TASK DETAILS | Copy out every line containing the word "part".

INFORMATION SHOWN |

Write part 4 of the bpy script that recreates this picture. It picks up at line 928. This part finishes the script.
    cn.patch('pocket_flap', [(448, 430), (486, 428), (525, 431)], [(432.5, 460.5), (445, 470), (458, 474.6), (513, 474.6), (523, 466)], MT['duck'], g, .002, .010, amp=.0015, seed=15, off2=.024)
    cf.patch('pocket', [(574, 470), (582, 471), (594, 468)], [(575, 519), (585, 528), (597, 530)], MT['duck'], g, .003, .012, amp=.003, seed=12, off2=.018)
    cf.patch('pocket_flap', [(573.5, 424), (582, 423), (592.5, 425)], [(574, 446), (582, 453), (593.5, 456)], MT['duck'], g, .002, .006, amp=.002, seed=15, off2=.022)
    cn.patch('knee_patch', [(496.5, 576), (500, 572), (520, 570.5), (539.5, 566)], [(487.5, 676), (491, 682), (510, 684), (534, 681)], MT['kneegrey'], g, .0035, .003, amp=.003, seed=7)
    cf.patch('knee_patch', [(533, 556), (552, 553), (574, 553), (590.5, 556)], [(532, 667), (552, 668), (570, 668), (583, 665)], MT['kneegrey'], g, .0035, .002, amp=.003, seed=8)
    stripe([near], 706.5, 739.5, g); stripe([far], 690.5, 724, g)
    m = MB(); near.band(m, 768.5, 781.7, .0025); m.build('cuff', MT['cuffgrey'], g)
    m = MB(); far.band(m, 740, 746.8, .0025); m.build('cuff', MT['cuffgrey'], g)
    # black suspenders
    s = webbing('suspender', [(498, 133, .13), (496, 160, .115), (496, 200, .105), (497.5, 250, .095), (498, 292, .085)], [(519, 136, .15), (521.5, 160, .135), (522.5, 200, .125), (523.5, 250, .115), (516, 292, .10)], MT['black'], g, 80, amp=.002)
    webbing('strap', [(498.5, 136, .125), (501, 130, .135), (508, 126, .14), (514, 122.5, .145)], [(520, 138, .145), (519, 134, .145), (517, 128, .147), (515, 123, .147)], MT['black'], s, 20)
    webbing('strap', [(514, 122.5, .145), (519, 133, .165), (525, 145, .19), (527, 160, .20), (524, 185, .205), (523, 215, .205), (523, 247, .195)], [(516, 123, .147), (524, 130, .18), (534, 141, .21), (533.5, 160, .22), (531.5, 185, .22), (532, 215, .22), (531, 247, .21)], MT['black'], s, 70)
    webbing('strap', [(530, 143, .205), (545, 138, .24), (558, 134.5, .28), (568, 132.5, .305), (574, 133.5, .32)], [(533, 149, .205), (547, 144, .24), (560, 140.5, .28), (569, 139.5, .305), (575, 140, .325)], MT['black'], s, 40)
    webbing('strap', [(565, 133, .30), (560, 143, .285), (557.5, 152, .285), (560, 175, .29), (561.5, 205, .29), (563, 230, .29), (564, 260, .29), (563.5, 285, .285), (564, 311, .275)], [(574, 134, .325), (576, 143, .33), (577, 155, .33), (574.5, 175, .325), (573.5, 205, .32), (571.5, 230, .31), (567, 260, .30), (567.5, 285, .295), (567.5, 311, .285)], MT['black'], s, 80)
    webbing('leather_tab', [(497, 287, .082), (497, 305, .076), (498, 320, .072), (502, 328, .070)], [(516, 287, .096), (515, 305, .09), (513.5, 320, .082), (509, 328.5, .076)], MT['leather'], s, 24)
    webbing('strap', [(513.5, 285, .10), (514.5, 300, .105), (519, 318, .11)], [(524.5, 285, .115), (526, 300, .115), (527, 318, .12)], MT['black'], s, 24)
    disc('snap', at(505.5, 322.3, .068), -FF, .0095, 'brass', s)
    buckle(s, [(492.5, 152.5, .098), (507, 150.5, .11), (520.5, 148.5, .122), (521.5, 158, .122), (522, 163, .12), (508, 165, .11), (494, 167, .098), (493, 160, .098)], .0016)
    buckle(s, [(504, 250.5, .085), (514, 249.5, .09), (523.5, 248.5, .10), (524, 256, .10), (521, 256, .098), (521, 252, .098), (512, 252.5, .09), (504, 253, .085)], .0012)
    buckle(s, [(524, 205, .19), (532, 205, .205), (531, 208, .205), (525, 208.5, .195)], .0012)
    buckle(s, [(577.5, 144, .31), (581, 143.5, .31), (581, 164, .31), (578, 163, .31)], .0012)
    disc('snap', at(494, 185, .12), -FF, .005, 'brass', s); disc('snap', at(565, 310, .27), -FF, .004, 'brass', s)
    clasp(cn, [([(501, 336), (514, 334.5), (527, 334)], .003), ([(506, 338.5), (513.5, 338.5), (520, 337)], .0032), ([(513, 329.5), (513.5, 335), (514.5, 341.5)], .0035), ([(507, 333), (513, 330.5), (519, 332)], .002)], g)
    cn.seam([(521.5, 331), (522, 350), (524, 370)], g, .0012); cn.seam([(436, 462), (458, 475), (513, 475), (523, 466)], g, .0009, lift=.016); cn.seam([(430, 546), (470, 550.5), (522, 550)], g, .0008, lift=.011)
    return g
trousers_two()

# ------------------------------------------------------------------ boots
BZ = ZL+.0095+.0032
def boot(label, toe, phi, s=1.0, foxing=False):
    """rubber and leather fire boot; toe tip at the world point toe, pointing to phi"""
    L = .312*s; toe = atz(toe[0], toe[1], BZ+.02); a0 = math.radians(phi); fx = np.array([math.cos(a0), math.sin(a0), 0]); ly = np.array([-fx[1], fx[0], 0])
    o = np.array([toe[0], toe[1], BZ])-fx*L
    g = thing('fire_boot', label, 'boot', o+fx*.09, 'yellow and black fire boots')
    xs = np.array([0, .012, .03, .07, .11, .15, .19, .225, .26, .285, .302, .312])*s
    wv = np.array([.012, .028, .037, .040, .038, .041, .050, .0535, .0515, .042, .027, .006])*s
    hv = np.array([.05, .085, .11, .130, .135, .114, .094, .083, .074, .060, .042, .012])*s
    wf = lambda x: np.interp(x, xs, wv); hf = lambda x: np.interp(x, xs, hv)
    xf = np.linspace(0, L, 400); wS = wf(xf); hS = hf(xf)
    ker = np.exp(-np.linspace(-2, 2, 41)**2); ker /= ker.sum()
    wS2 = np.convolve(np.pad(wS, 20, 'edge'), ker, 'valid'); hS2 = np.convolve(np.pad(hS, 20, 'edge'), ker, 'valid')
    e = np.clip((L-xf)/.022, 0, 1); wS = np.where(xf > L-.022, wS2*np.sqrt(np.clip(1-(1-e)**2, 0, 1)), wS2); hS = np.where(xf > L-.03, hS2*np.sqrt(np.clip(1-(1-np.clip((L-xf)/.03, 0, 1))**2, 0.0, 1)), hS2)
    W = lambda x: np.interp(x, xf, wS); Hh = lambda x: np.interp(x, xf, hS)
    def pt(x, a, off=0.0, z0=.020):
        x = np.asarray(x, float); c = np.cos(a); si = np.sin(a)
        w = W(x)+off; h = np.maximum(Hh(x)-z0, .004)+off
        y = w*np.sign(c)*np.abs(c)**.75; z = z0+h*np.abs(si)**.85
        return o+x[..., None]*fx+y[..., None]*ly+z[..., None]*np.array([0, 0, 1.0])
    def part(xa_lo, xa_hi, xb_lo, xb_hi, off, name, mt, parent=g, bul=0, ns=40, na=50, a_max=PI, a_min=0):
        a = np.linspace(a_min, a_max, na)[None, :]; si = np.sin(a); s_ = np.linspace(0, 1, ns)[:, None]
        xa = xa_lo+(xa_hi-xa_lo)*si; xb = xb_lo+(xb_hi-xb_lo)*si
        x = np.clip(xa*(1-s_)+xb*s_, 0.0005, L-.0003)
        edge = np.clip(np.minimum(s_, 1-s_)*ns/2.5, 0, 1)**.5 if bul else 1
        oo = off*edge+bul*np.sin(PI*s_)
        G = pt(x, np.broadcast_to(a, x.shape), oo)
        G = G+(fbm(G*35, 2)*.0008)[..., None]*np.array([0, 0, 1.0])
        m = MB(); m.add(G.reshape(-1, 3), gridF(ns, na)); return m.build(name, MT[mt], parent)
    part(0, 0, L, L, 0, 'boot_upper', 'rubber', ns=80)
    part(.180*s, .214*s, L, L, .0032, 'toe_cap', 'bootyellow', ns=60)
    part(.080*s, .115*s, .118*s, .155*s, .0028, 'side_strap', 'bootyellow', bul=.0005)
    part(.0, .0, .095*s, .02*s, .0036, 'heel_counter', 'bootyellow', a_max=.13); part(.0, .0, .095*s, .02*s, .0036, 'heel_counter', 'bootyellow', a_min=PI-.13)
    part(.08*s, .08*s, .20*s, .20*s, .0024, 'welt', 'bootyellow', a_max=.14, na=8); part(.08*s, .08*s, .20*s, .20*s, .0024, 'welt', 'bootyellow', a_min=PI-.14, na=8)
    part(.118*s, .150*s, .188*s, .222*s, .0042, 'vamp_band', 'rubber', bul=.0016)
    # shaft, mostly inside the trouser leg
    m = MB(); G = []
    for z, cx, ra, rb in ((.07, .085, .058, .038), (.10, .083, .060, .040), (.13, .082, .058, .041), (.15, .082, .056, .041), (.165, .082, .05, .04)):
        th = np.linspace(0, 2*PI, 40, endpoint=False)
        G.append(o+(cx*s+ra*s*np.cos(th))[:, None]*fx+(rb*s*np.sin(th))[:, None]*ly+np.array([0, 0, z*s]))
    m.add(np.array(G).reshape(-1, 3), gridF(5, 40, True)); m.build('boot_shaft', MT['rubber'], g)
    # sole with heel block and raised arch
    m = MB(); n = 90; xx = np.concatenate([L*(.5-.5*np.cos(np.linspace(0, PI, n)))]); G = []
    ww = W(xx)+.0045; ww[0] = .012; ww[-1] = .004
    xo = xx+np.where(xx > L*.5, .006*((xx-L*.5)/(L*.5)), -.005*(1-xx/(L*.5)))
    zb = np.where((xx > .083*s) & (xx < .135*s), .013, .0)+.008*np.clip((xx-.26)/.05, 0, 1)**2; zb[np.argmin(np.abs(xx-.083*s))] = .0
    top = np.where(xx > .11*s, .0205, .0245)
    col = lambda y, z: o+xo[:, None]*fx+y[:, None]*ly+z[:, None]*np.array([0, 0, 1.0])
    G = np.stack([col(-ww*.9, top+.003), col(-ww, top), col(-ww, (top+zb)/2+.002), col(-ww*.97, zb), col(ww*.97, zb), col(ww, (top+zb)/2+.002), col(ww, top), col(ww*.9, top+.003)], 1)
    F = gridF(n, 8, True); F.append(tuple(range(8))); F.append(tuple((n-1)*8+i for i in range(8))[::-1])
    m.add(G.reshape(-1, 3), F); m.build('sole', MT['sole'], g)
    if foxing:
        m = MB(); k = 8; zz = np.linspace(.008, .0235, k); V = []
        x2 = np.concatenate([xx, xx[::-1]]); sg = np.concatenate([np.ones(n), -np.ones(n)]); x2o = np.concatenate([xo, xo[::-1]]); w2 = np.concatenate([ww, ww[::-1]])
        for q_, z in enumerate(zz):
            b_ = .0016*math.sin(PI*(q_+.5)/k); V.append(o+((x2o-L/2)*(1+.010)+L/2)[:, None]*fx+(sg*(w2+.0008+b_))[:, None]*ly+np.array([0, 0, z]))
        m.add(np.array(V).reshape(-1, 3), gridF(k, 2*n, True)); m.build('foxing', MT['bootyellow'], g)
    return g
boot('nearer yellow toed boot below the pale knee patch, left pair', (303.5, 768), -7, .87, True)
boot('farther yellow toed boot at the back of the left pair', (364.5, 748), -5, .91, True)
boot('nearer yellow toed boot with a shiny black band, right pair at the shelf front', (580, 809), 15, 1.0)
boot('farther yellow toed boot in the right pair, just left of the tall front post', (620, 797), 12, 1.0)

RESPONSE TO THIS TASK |
Write part 4 of the bpy script that recreates this picture. It picks up at line 928. This part finishes the script.
    def part(xa_lo, xa_hi, xb_lo, xb_hi, off, name, mt, parent=g, bul=0, ns=40, na=50, a_max=PI, a_min=0):
    part(0, 0, L, L, 0, 'boot_upper', 'rubber', ns=80)
    part(.180*s, .214*s, L, L, .0032, 'toe_cap', 'bootyellow', ns=60)
    part(.080*s, .115*s, .118*s, .155*s, .0028, 'side_strap', 'bootyellow', bul=.0005)
    part(.0, .0, .095*s, .02*s, .0036, 'heel_counter', 'bootyellow', a_max=.13); part(.0, .0, .095*s, .02*s, .0036, 'heel_counter', 'bootyellow', a_min=PI-.13)
    part(.08*s, .08*s, .20*s, .20*s, .0024, 'welt', 'bootyellow', a_max=.14, na=8); part(.08*s, .08*s, .20*s, .20*s, .0024, 'welt', 'bootyellow', a_min=PI-.14, na=8)
    part(.118*s, .150*s, .188*s, .222*s, .0042, 'vamp_band', 'rubber', bul=.0016)